## Problem requirements:
Repeat the material exactly as it appears.

## Data for processing:
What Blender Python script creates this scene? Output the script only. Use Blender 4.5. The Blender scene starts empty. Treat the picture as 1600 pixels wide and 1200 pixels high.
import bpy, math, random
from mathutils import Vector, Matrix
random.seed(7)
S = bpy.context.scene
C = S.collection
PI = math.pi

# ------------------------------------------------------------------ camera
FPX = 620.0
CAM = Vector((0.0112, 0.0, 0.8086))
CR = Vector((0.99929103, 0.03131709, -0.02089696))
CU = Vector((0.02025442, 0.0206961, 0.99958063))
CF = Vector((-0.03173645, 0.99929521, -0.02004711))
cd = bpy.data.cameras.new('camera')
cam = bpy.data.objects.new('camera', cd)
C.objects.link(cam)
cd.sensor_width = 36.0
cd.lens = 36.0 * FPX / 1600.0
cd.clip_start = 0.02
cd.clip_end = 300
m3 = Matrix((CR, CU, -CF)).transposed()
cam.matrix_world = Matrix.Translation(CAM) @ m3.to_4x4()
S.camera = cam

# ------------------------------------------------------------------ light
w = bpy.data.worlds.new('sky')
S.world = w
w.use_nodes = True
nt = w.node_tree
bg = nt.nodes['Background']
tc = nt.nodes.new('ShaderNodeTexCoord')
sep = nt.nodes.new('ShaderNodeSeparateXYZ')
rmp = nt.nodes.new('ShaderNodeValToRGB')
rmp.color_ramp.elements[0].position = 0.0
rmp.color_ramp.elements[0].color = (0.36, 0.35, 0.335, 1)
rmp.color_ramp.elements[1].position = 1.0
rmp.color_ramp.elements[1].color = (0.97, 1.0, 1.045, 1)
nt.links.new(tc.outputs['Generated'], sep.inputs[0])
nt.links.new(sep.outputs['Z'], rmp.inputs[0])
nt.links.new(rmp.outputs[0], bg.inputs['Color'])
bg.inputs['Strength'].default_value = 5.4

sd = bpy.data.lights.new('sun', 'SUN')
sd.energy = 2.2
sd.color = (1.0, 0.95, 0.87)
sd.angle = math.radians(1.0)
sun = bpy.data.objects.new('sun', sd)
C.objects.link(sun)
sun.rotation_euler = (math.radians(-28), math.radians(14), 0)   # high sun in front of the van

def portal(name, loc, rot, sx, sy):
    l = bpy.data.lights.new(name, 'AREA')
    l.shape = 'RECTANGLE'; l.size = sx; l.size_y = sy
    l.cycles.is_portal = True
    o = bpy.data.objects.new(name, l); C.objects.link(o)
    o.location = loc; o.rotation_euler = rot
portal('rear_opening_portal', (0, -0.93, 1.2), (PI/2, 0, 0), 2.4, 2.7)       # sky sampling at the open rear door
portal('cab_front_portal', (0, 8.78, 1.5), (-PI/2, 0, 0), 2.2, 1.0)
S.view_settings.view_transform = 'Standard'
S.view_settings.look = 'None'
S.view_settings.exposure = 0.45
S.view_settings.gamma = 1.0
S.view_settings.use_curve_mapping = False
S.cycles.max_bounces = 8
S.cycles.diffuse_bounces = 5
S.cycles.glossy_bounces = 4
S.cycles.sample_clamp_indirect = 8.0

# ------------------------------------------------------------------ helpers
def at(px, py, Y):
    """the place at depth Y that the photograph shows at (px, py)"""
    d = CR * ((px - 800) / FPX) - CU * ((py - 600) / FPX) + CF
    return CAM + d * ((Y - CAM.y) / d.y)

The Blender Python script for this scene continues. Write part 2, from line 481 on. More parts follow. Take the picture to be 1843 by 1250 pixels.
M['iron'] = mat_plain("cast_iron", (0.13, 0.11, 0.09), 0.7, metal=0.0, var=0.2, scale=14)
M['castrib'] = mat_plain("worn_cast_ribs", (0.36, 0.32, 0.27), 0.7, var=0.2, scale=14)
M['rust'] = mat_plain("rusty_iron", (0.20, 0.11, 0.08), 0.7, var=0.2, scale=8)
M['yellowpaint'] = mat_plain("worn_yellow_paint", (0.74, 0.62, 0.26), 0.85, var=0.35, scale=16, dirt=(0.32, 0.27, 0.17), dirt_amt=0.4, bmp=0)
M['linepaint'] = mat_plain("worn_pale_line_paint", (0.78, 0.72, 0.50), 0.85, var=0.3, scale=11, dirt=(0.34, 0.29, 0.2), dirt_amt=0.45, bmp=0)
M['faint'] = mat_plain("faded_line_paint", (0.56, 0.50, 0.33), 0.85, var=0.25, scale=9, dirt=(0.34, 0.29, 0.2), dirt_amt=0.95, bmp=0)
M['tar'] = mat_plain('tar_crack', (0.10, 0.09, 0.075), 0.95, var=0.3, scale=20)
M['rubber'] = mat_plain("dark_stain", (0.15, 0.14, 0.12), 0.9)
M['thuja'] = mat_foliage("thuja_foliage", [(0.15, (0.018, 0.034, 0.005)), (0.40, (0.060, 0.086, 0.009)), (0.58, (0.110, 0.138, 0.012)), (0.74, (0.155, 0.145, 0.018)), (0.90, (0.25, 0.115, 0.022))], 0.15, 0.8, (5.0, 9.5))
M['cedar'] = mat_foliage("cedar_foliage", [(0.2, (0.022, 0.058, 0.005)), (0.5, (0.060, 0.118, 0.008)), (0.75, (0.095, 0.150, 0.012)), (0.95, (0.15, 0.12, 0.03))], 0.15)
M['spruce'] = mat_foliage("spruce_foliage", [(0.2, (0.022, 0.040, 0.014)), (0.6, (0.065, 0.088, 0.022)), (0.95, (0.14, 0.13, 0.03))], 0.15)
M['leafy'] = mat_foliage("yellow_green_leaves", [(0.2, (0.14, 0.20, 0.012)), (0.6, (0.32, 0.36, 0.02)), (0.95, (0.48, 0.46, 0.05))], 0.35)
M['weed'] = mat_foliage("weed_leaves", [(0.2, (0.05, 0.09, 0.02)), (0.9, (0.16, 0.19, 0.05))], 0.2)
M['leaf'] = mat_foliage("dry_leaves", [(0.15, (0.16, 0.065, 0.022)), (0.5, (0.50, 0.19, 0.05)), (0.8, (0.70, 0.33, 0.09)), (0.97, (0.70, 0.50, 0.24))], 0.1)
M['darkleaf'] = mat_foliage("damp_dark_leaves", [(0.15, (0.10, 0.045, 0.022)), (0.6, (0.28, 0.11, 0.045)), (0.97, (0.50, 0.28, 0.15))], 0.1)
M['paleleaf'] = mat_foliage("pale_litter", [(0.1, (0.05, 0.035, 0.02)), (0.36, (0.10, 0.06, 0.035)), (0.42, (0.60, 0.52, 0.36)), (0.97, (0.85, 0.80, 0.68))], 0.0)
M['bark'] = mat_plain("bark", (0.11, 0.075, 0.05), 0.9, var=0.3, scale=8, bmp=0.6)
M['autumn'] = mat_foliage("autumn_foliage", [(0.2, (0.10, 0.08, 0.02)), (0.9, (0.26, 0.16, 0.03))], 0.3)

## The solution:
What Blender Python script creates this scene? Output the script only. Use Blender 4.5. The Blender scene starts empty. Treat the picture as 1600 pixels wide and 1200 pixels high.
import bpy, math, random
from mathutils import Vector, Matrix
random.seed(7)
S = bpy.context.scene
C = S.collection
PI = math.pi

# ------------------------------------------------------------------ camera
FPX = 620.0
CAM = Vector((0.0112, 0.0, 0.8086))
CR = Vector((0.99929103, 0.03131709, -0.02089696))
CU = Vector((0.02025442, 0.0206961, 0.99958063))
CF = Vector((-0.03173645, 0.99929521, -0.02004711))
cd = bpy.data.cameras.new('camera')
cam = bpy.data.objects.new('camera', cd)
C.objects.link(cam)
cd.sensor_width = 36.0
cd.lens = 36.0 * FPX / 1600.0
cd.clip_start = 0.02
cd.clip_end = 300
m3 = Matrix((CR, CU, -CF)).transposed()
cam.matrix_world = Matrix.Translation(CAM) @ m3.to_4x4()
S.camera = cam

# ------------------------------------------------------------------ light
w = bpy.data.worlds.new('sky')
S.world = w
w.use_nodes = True
nt = w.node_tree
bg = nt.nodes['Background']
tc = nt.nodes.new('ShaderNodeTexCoord')
sep = nt.nodes.new('ShaderNodeSeparateXYZ')
rmp = nt.nodes.new('ShaderNodeValToRGB')
rmp.color_ramp.elements[0].position = 0.0
rmp.color_ramp.elements[0].color = (0.36, 0.35, 0.335, 1)
rmp.color_ramp.elements[1].position = 1.0
rmp.color_ramp.elements[1].color = (0.97, 1.0, 1.045, 1)
nt.links.new(tc.outputs['Generated'], sep.inputs[0])
nt.links.new(sep.outputs['Z'], rmp.inputs[0])
nt.links.new(rmp.outputs[0], bg.inputs['Color'])
bg.inputs['Strength'].default_value = 5.4

sd = bpy.data.lights.new('sun', 'SUN')
sd.energy = 2.2
sd.color = (1.0, 0.95, 0.87)
sd.angle = math.radians(1.0)
sun = bpy.data.objects.new('sun', sd)
C.objects.link(sun)
sun.rotation_euler = (math.radians(-28), math.radians(14), 0)   # high sun in front of the van

def portal(name, loc, rot, sx, sy):
    l = bpy.data.lights.new(name, 'AREA')
    l.shape = 'RECTANGLE'; l.size = sx; l.size_y = sy
    l.cycles.is_portal = True
    o = bpy.data.objects.new(name, l); C.objects.link(o)
    o.location = loc; o.rotation_euler = rot
portal('rear_opening_portal', (0, -0.93, 1.2), (PI/2, 0, 0), 2.4, 2.7)       # sky sampling at the open rear door
portal('cab_front_portal', (0, 8.78, 1.5), (-PI/2, 0, 0), 2.2, 1.0)
S.view_settings.view_transform = 'Standard'
S.view_settings.look = 'None'
S.view_settings.exposure = 0.45
S.view_settings.gamma = 1.0
S.view_settings.use_curve_mapping = False
S.cycles.max_bounces = 8
S.cycles.diffuse_bounces = 5
S.cycles.glossy_bounces = 4
S.cycles.sample_clamp_indirect = 8.0

# ------------------------------------------------------------------ helpers
def at(px, py, Y):
    """the place at depth Y that the photograph shows at (px, py)"""
    d = CR * ((px - 800) / FPX) - CU * ((py - 600) / FPX) + CF
    return CAM + d * ((Y - CAM.y) / d.y)

The Blender Python script for this scene continues. Write part 2, from line 481 on. More parts follow. Take the picture to be 1843 by 1250 pixels.
M['iron'] = mat_plain("cast_iron", (0.13, 0.11, 0.09), 0.7, metal=0.0, var=0.2, scale=14)
M['castrib'] = mat_plain("worn_cast_ribs", (0.36, 0.32, 0.27), 0.7, var=0.2, scale=14)
M['rust'] = mat_plain("rusty_iron", (0.20, 0.11, 0.08), 0.7, var=0.2, scale=8)
M['yellowpaint'] = mat_plain("worn_yellow_paint", (0.74, 0.62, 0.26), 0.85, var=0.35, scale=16, dirt=(0.32, 0.27, 0.17), dirt_amt=0.4, bmp=0)
M['linepaint'] = mat_plain("worn_pale_line_paint", (0.78, 0.72, 0.50), 0.85, var=0.3, scale=11, dirt=(0.34, 0.29, 0.2), dirt_amt=0.45, bmp=0)
M['faint'] = mat_plain("faded_line_paint", (0.56, 0.50, 0.33), 0.85, var=0.25, scale=9, dirt=(0.34, 0.29, 0.2), dirt_amt=0.95, bmp=0)
M['tar'] = mat_plain('tar_crack', (0.10, 0.09, 0.075), 0.95, var=0.3, scale=20)
M['rubber'] = mat_plain("dark_stain", (0.15, 0.14, 0.12), 0.9)
M['thuja'] = mat_foliage("thuja_foliage", [(0.15, (0.018, 0.034, 0.005)), (0.40, (0.060, 0.086, 0.009)), (0.58, (0.110, 0.138, 0.012)), (0.74, (0.155, 0.145, 0.018)), (0.90, (0.25, 0.115, 0.022))], 0.15, 0.8, (5.0, 9.5))
M['cedar'] = mat_foliage("cedar_foliage", [(0.2, (0.022, 0.058, 0.005)), (0.5, (0.060, 0.118, 0.008)), (0.75, (0.095, 0.150, 0.012)), (0.95, (0.15, 0.12, 0.03))], 0.15)
M['spruce'] = mat_foliage("spruce_foliage", [(0.2, (0.022, 0.040, 0.014)), (0.6, (0.065, 0.088, 0.022)), (0.95, (0.14, 0.13, 0.03))], 0.15)
M['leafy'] = mat_foliage("yellow_green_leaves", [(0.2, (0.14, 0.20, 0.012)), (0.6, (0.32, 0.36, 0.02)), (0.95, (0.48, 0.46, 0.05))], 0.35)
M['weed'] = mat_foliage("weed_leaves", [(0.2, (0.05, 0.09, 0.02)), (0.9, (0.16, 0.19, 0.05))], 0.2)
M['leaf'] = mat_foliage("dry_leaves", [(0.15, (0.16, 0.065, 0.022)), (0.5, (0.50, 0.19, 0.05)), (0.8, (0.70, 0.33, 0.09)), (0.97, (0.70, 0.50, 0.24))], 0.1)
M['darkleaf'] = mat_foliage("damp_dark_leaves", [(0.15, (0.10, 0.045, 0.022)), (0.6, (0.28, 0.11, 0.045)), (0.97, (0.50, 0.28, 0.15))], 0.1)
M['paleleaf'] = mat_foliage("pale_litter", [(0.1, (0.05, 0.035, 0.02)), (0.36, (0.10, 0.06, 0.035)), (0.42, (0.60, 0.52, 0.36)), (0.97, (0.85, 0.80, 0.68))], 0.0)
M['bark'] = mat_plain("bark", (0.11, 0.075, 0.05), 0.9, var=0.3, scale=8, bmp=0.6)
M['autumn'] = mat_foliage("autumn_foliage", [(0.2, (0.10, 0.08, 0.02)), (0.9, (0.26, 0.16, 0.03))], 0.3)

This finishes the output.